- [WRITTEN REQUEST]:
Go through the entries below and collect each line with the string "picture" in it.

- [PROVIDED DATA]:
+ + + +
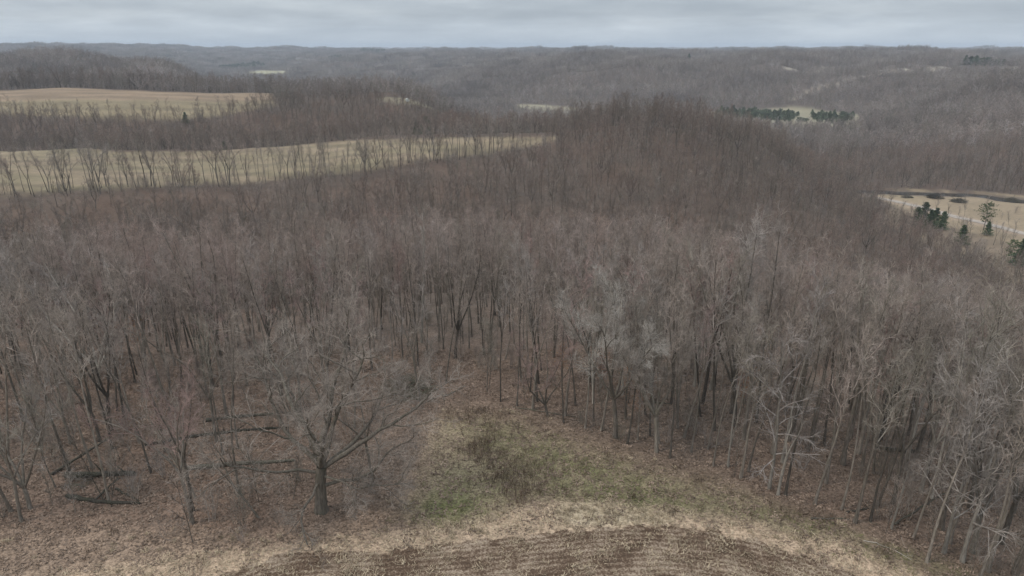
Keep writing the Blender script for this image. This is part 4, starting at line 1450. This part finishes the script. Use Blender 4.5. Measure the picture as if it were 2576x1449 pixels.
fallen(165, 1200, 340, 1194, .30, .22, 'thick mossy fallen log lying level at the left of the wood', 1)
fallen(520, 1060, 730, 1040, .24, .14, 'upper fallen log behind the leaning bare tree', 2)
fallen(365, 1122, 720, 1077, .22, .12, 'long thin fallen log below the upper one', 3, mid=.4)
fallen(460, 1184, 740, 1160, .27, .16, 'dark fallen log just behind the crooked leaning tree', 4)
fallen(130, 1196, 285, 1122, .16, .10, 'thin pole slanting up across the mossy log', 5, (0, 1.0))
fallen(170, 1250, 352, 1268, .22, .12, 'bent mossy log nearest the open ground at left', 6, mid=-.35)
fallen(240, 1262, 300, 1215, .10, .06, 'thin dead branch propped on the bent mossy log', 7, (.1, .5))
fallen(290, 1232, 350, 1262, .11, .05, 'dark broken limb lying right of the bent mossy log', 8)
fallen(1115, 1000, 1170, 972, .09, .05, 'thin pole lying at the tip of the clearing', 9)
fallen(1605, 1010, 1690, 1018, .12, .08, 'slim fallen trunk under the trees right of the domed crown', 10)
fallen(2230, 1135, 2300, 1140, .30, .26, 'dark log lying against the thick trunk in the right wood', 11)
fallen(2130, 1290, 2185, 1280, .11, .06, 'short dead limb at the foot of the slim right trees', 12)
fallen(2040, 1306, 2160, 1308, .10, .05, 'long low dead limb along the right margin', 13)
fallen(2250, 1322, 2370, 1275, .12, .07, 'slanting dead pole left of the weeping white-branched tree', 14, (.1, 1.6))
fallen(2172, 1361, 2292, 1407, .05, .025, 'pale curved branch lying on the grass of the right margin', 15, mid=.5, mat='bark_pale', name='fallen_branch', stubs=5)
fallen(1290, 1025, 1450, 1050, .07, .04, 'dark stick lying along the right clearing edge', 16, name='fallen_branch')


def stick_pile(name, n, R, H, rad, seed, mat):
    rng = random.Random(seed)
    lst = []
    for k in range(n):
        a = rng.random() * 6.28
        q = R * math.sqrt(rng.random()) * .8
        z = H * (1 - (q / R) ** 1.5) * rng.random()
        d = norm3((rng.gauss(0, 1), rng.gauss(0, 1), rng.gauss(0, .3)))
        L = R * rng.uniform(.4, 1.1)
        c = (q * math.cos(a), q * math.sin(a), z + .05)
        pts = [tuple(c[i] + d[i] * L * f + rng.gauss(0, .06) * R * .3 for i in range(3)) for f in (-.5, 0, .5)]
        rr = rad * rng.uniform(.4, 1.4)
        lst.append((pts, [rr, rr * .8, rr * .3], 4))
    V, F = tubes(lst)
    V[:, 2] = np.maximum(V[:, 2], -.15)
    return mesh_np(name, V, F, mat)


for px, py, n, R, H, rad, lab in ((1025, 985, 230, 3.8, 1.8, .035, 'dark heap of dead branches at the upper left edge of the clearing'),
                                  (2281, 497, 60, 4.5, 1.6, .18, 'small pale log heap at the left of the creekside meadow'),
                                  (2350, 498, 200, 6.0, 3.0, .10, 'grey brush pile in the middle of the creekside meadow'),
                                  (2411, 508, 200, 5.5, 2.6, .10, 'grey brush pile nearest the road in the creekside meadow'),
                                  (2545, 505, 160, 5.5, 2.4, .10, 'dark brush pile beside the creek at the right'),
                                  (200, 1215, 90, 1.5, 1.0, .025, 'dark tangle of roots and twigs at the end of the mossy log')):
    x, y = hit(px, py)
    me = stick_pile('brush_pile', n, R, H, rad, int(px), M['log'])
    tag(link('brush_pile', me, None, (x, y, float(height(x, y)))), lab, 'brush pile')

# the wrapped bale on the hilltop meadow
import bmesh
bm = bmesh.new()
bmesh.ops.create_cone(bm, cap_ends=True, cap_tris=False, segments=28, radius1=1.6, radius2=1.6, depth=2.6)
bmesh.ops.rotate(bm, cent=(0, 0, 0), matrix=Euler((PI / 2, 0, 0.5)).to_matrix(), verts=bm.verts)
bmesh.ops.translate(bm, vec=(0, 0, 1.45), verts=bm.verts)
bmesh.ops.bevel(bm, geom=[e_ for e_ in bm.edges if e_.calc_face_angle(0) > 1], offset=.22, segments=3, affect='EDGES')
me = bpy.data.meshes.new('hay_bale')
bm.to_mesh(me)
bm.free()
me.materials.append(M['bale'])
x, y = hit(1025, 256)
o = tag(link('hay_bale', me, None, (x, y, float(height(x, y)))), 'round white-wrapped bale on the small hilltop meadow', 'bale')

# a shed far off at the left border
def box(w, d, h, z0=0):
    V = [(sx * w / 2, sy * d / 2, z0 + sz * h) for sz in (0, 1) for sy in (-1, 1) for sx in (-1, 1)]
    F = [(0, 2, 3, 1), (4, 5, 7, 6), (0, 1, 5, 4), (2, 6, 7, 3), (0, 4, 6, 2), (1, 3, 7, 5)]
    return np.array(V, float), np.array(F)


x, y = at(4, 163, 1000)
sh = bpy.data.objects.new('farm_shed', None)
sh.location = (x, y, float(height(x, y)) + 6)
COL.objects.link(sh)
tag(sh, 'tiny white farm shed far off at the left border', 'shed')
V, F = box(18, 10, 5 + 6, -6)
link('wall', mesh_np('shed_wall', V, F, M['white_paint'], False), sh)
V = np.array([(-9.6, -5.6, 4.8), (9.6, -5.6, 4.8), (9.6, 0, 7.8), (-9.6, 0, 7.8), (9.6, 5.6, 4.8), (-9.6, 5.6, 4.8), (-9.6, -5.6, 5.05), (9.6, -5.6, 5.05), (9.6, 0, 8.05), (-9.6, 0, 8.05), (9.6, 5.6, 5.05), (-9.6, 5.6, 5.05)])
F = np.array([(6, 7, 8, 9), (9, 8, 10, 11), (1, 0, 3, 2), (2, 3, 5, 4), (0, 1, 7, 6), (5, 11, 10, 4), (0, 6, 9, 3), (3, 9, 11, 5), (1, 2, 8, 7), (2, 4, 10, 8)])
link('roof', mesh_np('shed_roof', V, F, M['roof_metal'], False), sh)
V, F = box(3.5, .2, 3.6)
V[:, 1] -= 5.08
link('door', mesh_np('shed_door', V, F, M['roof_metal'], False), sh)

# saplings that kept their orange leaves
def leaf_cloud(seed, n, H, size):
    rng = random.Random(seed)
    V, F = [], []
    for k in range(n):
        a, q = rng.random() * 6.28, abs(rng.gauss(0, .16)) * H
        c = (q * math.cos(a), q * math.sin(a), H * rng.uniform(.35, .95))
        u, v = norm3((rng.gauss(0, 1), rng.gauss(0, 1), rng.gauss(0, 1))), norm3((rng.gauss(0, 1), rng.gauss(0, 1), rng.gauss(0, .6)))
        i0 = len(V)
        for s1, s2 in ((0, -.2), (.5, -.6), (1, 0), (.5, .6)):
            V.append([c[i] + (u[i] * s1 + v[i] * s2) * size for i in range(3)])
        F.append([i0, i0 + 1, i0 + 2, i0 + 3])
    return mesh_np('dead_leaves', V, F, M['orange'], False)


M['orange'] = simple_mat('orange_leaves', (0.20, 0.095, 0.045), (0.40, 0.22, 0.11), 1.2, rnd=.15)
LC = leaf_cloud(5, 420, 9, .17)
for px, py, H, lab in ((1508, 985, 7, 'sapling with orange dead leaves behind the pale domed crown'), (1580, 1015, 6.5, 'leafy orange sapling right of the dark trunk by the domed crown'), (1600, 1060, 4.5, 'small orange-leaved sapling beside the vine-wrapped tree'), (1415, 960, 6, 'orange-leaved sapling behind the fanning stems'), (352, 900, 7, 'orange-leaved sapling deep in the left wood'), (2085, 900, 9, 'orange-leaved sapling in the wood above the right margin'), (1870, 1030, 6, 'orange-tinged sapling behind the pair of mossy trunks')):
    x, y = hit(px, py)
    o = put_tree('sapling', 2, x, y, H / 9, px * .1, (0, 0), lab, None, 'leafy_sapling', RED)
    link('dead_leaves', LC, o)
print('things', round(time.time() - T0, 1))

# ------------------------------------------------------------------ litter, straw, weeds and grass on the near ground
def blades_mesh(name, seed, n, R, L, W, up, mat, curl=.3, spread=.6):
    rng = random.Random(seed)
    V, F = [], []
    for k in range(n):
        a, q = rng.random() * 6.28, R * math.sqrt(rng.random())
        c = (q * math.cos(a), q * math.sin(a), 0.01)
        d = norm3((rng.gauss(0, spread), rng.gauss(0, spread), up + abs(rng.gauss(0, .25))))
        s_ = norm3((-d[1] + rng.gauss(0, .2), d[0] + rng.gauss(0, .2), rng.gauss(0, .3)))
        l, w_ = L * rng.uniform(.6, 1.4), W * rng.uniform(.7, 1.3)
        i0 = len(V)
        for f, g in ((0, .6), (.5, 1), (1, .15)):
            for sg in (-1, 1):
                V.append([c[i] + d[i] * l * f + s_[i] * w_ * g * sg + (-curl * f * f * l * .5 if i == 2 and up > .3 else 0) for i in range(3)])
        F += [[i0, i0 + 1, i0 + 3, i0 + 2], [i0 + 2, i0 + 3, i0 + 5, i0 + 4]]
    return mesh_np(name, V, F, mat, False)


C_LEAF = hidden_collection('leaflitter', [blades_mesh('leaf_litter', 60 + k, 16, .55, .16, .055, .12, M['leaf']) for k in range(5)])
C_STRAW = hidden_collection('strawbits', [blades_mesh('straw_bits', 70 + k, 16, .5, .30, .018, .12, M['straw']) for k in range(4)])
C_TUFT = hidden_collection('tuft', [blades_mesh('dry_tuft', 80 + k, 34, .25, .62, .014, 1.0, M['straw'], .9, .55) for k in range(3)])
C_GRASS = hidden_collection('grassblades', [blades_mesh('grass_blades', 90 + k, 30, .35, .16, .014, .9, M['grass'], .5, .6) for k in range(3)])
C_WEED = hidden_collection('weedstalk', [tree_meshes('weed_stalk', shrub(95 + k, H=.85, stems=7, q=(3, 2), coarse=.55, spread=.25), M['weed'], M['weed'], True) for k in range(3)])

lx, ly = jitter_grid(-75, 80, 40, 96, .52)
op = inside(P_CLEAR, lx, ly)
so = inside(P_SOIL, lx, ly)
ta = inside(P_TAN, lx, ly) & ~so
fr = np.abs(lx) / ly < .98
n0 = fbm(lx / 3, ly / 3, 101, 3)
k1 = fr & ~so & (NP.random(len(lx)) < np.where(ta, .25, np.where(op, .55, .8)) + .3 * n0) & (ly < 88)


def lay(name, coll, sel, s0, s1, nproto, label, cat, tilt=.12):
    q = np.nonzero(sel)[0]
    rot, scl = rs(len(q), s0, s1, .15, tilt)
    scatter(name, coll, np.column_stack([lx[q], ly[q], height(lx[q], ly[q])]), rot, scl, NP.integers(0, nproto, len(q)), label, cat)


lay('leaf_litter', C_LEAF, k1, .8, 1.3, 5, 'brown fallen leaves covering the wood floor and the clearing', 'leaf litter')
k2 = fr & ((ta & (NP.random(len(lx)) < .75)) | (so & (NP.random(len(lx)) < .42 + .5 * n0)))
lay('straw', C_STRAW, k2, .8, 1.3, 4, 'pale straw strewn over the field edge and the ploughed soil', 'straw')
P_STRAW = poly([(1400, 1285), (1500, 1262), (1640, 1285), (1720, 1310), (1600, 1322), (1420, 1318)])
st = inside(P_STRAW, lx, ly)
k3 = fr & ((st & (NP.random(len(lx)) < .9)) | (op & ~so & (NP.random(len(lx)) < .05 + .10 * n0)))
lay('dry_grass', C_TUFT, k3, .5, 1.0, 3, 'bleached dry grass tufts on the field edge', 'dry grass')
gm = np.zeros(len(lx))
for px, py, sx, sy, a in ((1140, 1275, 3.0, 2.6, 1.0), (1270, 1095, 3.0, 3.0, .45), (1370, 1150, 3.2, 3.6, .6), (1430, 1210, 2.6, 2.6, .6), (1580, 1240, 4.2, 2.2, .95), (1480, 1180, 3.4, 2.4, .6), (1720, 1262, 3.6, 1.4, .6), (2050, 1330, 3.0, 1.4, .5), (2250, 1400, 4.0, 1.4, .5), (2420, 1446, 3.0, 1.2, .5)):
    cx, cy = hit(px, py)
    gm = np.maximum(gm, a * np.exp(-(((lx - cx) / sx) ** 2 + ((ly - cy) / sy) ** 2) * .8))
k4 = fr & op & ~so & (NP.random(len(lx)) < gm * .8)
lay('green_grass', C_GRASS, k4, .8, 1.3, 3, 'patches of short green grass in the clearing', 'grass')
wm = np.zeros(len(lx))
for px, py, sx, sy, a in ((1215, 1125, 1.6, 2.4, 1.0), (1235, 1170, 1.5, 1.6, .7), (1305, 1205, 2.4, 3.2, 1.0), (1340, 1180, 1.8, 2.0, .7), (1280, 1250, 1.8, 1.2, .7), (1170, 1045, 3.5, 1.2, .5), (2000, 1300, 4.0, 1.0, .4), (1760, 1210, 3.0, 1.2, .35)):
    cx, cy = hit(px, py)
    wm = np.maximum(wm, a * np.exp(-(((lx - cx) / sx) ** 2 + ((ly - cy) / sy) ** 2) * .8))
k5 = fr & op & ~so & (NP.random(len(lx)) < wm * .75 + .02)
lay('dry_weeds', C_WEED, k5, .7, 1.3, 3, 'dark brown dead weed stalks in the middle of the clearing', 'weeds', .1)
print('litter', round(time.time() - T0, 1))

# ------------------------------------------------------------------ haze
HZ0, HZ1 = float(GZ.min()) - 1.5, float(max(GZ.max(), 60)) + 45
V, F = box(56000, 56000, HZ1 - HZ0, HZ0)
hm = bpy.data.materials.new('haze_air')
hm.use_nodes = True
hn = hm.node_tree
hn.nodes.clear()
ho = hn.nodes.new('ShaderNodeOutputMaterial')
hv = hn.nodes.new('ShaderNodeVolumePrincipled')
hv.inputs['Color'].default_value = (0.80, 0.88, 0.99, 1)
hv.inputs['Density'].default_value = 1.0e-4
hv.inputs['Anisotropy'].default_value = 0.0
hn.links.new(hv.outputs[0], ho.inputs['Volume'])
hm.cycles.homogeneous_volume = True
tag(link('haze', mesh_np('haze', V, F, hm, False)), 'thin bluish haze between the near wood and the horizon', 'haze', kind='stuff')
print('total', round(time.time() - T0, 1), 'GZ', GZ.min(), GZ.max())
+ + + +
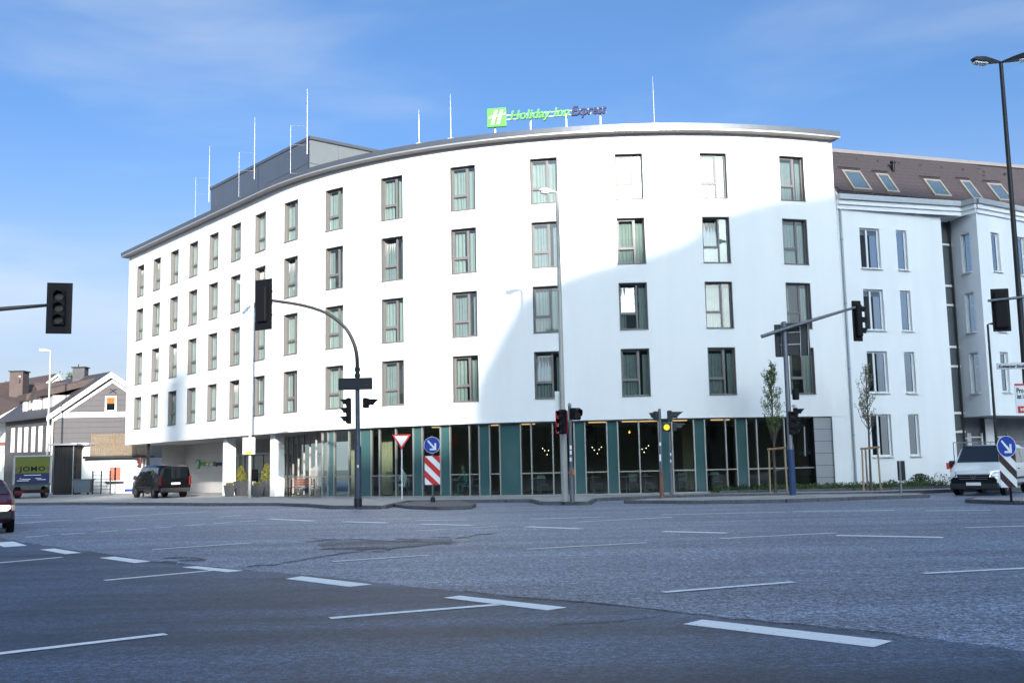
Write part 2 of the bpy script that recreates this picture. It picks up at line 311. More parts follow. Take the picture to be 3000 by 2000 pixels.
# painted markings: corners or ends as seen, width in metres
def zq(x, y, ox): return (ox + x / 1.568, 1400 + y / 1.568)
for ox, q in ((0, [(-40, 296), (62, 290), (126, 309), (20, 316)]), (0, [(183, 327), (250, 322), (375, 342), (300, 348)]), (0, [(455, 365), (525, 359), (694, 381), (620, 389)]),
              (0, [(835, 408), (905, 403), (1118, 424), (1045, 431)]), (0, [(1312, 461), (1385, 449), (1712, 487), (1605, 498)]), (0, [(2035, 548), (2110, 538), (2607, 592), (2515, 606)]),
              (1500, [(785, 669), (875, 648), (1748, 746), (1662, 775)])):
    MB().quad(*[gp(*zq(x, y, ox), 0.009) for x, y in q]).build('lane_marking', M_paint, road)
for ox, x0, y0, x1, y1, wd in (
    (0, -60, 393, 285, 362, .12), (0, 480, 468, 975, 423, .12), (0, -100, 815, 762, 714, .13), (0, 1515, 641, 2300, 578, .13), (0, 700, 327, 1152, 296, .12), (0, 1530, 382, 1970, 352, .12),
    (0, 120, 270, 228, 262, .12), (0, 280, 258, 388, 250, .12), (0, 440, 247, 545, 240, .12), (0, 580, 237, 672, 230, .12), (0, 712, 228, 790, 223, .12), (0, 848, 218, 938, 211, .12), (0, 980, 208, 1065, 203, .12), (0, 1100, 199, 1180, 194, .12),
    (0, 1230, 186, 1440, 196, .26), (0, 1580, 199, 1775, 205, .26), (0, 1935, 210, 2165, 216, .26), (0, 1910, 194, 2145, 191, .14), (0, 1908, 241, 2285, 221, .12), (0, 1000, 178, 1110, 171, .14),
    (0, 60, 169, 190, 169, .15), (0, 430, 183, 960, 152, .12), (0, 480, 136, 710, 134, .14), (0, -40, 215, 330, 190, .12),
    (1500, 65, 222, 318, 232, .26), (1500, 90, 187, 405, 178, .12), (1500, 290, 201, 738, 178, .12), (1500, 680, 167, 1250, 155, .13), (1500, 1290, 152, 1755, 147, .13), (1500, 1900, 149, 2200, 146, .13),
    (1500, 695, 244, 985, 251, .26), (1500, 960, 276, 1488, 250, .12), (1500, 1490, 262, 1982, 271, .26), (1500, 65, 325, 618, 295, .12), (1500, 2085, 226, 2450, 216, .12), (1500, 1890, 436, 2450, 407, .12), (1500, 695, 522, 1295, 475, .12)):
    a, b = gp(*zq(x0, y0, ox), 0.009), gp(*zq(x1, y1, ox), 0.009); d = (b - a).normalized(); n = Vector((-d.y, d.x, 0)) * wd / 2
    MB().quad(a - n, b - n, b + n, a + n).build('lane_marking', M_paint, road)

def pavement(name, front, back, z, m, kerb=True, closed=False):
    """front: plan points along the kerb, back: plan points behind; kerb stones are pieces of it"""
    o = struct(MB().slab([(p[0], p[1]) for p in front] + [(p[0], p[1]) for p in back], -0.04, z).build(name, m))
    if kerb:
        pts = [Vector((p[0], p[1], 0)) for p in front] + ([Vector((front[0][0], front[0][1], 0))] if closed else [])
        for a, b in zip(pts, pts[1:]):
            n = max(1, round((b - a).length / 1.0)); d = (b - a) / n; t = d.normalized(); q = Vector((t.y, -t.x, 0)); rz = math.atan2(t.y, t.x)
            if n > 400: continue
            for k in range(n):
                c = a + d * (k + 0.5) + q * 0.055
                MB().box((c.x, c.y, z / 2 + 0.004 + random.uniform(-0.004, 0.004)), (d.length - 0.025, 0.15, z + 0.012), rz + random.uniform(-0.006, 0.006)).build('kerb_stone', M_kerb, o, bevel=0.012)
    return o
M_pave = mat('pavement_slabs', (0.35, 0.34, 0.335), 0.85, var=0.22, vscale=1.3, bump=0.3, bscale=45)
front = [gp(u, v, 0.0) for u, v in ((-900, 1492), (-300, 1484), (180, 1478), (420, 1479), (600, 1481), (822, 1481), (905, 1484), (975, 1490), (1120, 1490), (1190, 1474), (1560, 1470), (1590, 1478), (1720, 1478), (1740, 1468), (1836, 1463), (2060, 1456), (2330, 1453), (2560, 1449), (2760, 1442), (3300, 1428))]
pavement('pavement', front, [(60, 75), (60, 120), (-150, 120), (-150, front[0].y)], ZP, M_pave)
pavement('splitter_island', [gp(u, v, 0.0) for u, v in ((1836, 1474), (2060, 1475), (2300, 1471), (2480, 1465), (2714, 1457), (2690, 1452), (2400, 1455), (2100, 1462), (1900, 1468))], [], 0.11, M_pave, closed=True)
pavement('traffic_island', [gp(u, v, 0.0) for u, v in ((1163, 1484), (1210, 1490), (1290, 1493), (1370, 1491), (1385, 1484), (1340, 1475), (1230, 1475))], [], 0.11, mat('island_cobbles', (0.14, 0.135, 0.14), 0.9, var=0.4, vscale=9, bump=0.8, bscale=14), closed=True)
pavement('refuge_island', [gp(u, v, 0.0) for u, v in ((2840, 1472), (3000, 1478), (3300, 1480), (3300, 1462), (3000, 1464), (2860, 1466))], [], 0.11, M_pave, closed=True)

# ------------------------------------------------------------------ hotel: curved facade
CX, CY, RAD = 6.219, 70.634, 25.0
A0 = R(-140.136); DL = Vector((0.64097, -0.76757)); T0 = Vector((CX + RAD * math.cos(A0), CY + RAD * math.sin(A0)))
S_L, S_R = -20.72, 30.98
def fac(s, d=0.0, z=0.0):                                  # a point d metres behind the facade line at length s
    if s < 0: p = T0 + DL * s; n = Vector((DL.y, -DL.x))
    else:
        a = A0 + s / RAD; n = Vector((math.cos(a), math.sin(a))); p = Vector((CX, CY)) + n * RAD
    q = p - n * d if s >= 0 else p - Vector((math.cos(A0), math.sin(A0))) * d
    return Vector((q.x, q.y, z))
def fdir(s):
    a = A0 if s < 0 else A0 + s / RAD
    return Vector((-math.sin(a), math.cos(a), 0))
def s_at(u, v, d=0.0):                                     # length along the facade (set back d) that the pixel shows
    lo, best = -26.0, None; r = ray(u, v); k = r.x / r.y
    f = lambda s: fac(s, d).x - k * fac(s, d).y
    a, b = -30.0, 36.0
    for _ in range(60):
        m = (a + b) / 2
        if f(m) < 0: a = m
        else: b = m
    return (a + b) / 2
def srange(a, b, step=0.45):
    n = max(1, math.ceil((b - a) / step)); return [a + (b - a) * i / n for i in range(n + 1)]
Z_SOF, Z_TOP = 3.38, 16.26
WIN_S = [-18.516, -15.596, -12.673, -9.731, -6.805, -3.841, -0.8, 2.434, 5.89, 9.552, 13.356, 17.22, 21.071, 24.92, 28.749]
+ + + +
- [PROBLEM SOLUTION]:
Keep writing the Blender script for this image. This is part 4, starting at line 1450. This part finishes the script. Use Blender 4.5. Measure the picture as if it were 2576x1449 pixels.
Write part 2 of the bpy script that recreates this picture. It picks up at line 311. More parts follow. Take the picture to be 3000 by 2000 pixels.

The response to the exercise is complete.